Em alguns casos, antes do tráfico interno, já havia acordos prévios com os senhores visando à liberdade, indica a autora da pesquisa. “Mas nessas grandes fazendas as possibilidades de alforrias são muito menores porque estes senhores acabaram de comprar os escravos, portanto, eles não tinham interesse em conceder liberdade para eles. Além disso, estes escravos trazidos pelo tráfico ainda eram preteridos dos escravos da casa pelos senhores de Campinas.”

Tudo isso, conforme a historiadora, pode ter contribuído para as insurreições contra as novas formas de domínios encontradas em Campinas.  Para Letícia Lemes, mais do que uma reação ao tráfico interno e aos novos “desafios” de trabalho, as atitudes dos cativos foram fruto de uma reelaboração de sua luta contra a escravidão em uma situação ainda mais desfavorável.

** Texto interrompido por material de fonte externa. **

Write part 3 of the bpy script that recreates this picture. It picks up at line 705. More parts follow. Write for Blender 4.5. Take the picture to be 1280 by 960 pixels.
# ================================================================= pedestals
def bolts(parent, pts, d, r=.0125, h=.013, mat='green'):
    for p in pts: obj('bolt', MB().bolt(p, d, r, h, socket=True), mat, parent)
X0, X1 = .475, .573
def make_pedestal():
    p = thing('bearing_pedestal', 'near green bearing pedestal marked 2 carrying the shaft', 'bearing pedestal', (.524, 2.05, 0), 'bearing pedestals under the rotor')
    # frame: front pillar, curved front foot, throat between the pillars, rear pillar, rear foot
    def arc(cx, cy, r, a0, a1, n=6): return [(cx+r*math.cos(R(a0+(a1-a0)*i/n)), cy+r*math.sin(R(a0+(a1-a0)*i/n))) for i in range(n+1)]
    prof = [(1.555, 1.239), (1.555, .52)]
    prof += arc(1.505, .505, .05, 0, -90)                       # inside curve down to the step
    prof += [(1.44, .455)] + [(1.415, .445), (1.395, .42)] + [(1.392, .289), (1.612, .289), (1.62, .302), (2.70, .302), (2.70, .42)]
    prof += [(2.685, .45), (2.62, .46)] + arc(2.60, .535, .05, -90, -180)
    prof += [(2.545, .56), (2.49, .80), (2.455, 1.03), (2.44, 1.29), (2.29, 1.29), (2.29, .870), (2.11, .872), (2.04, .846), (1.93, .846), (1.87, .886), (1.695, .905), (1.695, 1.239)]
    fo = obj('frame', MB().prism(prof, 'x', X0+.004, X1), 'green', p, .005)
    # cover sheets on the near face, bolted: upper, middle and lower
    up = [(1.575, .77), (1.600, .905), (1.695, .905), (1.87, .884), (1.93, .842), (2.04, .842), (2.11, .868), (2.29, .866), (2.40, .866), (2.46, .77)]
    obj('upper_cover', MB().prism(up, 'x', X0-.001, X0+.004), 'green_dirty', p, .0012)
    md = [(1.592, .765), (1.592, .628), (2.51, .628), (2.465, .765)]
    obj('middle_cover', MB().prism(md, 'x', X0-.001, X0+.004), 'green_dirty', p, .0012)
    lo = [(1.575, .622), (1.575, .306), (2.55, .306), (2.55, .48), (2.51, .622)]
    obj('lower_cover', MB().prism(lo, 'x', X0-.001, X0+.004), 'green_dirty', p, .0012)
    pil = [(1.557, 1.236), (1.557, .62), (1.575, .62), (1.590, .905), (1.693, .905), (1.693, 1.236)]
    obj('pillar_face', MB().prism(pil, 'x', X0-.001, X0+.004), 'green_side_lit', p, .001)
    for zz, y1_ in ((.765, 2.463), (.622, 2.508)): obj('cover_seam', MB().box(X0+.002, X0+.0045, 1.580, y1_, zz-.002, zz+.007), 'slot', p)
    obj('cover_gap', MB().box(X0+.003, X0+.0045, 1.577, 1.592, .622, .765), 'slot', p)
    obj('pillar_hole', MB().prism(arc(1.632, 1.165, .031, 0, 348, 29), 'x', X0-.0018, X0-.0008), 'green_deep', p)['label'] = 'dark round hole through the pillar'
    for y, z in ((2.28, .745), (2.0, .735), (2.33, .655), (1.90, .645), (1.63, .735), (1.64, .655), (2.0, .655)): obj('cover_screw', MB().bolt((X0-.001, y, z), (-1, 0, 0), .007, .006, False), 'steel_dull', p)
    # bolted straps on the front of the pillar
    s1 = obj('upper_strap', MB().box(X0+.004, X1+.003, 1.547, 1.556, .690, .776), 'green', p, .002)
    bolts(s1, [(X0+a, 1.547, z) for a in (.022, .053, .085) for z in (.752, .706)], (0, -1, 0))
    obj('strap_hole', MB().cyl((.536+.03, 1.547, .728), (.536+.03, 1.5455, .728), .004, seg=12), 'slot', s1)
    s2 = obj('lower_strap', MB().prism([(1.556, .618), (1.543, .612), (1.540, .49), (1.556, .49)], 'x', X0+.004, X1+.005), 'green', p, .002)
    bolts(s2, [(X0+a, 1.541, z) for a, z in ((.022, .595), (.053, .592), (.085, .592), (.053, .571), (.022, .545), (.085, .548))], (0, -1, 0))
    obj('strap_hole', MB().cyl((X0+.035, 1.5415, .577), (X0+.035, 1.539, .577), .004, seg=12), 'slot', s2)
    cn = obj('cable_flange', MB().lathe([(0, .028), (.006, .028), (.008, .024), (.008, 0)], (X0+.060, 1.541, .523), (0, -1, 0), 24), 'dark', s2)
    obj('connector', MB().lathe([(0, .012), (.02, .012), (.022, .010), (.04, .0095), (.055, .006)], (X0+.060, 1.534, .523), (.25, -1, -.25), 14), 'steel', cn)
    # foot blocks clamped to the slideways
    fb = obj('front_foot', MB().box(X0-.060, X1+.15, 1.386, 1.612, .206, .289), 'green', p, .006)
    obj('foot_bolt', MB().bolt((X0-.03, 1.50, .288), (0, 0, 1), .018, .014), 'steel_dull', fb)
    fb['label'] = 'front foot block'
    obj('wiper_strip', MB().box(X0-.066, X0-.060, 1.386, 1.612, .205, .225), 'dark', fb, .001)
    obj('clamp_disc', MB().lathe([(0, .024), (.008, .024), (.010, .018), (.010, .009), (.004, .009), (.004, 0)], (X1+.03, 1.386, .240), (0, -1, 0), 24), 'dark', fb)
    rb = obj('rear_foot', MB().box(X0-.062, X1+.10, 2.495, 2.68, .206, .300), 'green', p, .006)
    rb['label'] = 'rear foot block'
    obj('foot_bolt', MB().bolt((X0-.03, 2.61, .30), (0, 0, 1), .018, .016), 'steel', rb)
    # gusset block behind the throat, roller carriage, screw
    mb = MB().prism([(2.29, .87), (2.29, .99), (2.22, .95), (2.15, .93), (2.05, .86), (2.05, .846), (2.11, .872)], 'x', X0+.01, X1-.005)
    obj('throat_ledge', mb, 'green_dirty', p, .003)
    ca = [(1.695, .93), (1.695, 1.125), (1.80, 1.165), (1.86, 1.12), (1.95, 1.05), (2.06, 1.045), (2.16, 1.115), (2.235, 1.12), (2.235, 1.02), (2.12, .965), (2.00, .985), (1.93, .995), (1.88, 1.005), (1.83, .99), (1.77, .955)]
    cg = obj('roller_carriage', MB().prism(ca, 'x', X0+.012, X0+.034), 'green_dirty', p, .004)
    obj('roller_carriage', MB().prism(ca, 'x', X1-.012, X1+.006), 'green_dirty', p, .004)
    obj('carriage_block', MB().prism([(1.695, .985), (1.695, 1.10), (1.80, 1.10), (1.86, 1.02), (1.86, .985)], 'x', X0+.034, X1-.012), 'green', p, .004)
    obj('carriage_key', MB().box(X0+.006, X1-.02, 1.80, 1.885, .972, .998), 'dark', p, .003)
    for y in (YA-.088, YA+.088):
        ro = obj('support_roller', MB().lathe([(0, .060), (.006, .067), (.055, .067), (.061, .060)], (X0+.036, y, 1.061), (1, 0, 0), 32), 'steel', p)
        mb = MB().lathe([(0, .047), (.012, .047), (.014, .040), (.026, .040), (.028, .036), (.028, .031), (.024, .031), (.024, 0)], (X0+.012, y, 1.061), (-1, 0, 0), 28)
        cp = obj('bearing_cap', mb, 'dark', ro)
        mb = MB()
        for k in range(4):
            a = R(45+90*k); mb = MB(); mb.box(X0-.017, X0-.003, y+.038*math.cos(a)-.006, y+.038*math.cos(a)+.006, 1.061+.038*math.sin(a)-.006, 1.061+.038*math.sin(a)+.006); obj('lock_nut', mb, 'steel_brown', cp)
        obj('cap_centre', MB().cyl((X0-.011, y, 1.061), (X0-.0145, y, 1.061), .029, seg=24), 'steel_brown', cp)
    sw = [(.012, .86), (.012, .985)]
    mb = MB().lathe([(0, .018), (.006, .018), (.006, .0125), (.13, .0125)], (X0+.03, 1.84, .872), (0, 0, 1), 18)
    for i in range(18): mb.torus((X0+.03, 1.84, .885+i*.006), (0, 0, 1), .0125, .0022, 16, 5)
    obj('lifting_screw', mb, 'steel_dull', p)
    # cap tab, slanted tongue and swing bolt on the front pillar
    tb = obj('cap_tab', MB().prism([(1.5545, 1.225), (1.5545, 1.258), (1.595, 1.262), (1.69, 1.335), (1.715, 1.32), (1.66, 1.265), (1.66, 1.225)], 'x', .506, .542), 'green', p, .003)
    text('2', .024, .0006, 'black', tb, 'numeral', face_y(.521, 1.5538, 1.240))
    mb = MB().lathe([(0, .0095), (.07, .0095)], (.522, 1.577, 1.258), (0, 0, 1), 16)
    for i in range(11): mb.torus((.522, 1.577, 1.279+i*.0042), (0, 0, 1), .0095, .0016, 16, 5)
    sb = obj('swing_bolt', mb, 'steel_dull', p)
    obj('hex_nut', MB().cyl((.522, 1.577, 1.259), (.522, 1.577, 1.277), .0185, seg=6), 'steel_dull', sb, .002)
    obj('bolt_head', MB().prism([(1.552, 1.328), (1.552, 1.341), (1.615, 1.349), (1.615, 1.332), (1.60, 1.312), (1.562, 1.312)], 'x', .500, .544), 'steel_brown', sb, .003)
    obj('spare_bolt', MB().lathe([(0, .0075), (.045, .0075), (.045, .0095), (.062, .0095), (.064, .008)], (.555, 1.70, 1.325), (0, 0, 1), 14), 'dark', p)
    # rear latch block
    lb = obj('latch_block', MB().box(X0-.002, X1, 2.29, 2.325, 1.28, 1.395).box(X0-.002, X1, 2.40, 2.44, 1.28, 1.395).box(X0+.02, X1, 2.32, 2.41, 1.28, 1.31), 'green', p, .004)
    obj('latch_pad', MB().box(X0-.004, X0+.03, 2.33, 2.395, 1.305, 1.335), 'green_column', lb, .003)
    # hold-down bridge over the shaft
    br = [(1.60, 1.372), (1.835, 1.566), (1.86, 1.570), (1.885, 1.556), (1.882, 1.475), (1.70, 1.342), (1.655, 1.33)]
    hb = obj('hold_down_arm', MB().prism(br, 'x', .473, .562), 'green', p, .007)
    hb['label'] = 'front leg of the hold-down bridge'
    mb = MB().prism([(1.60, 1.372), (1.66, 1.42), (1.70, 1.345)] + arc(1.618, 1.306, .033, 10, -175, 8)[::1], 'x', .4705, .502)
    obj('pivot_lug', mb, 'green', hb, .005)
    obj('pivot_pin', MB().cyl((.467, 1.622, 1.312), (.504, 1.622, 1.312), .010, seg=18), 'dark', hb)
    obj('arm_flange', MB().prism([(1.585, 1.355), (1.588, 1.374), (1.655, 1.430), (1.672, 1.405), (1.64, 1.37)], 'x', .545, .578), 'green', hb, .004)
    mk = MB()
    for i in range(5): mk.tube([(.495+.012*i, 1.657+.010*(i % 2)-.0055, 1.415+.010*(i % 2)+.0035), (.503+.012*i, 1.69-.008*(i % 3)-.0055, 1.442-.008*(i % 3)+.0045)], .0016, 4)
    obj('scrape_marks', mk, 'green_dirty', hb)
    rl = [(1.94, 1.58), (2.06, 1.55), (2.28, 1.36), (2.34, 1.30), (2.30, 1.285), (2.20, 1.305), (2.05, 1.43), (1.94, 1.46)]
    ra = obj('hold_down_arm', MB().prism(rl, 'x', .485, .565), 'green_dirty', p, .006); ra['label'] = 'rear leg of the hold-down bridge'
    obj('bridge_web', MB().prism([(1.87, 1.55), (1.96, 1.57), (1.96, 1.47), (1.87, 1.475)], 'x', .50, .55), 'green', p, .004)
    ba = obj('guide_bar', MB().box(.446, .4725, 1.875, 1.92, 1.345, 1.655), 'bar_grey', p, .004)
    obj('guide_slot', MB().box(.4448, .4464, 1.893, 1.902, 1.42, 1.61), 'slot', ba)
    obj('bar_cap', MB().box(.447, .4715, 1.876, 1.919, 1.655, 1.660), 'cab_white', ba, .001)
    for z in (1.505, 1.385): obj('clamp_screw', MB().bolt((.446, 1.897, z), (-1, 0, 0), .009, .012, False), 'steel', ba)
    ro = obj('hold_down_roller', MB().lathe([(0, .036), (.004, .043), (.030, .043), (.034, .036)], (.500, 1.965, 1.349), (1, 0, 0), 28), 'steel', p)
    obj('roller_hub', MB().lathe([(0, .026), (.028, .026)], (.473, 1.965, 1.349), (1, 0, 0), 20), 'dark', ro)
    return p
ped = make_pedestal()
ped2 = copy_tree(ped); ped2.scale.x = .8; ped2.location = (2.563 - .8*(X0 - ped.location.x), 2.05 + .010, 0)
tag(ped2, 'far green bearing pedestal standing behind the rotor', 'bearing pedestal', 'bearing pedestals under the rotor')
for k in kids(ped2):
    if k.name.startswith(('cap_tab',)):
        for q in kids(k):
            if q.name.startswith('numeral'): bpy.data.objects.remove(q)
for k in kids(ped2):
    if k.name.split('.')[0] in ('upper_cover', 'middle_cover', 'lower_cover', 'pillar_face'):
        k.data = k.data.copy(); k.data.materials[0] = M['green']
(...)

“Mesmo diante desta situação eles não perderam as esperanças de influenciar no seu próprio destino, formulando novas redes de solidariedade e cumplicidade para exigir condições melhores de vida e trabalho nas novas escravarias, bem como para lutar por sua liberdade. Os crimes, fugas e enfrentamentos judiciais pela liberdade colocavam em xeque as tentativas senhoriais de controle da população escravizada e generalizavam uma luta contra a escravidão que emergia das áreas de maior concentração cativa nesse período, isto é, o Sudeste cafeeiro.”

A pesquisa de Letícia Lemes foi conduzida como parte de sua dissertação de mestrado defendida junto ao Programa de Pós-Graduação em História do Instituto de Filosofia e Ciências Humanas (IFCH). O trabalho foi orientado pela professora Silvia Hunold Lara, que atua no Departamento de História da unidade. Houve financiamento, na forma de bolsa à pesquisadora, da Fundação de Amparo à Pesquisa do Estado de São Paulo (Fapesp) e da Coordenação de Aperfeiçoamento de Pessoal de Nível Superior (Capes).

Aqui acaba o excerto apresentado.